Opinion of the Advocate General of the Court of Justice in Case C-30/15P

The issue outlined above appears in light of the interpretation of Art. 7 section 1 letter e) of Regulation No 207/2009(7), which governs the absolute grounds for refusal of a trade mark registration:

 „Art. 7 section 1.      The following shall not be registered:


  1. e)      signs which consist exclusively of:

 (i)      the shape which results from the nature of the goods themselves;

(ii)      the shape of goods which is necessary to obtain a technical result; 


As indicated by the Advocate General, a sign representing the shape of a product which performs solely a technical function and does not include significant non-functional elements – in accordance with Art. 7 section 1 letter e) – cannot be registered as a trade mark, since such registration would unduly impair the opportunity for competitors to place on the market goods where the shapes of which incorporate the same technical solution.

However, based on the above graphic representations, can it be concluded that the image shows the functionality of Rubik’s Cube? The graphic representation presented above does not give a final and clear answer.

The Advocate General takes the view, when analyzing the functional elements, a competent authority is not required to restrict itself to information arising from the graphic representation. In other words, Art. 7 section 1 letter e) sub-item (ii) of Regulation No 207/2009 should be applied in such a way as not to restrict oneself to analyzing only the disputable three-dimensional shape visible on paper, but also to look at additional circumstances “which an objective observer cannot »strictly understand« »based on graphic representations of the disputed trade mark«.

Going further, the General Advocate is of the opinion that a grid structure is not a decorative and fancy element, but involves an immanent functional feature, since it separates movable elements of Rubik’s Cube so that they can be rotated.

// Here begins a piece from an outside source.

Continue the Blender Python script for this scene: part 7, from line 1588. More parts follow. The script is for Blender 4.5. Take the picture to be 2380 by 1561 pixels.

What will happen to the cube?

It is highly probable that the Court of Justice – even for the sake of introducing a clear ruling practice – will follow the analogous case of LEGO blocks, where it upheld its position determined by the Court of First Instance of the European Communities, indicating the key features of the LEGO block involve a technical function, which excludes it from the protection provided for trade marks (C-48/09 P).

Will Rubik’s Cube share the fate of LEGO blocks? We can’t answer this today. We can, however, be sure that in both cases it will not be the end of court battles related to intellectual property.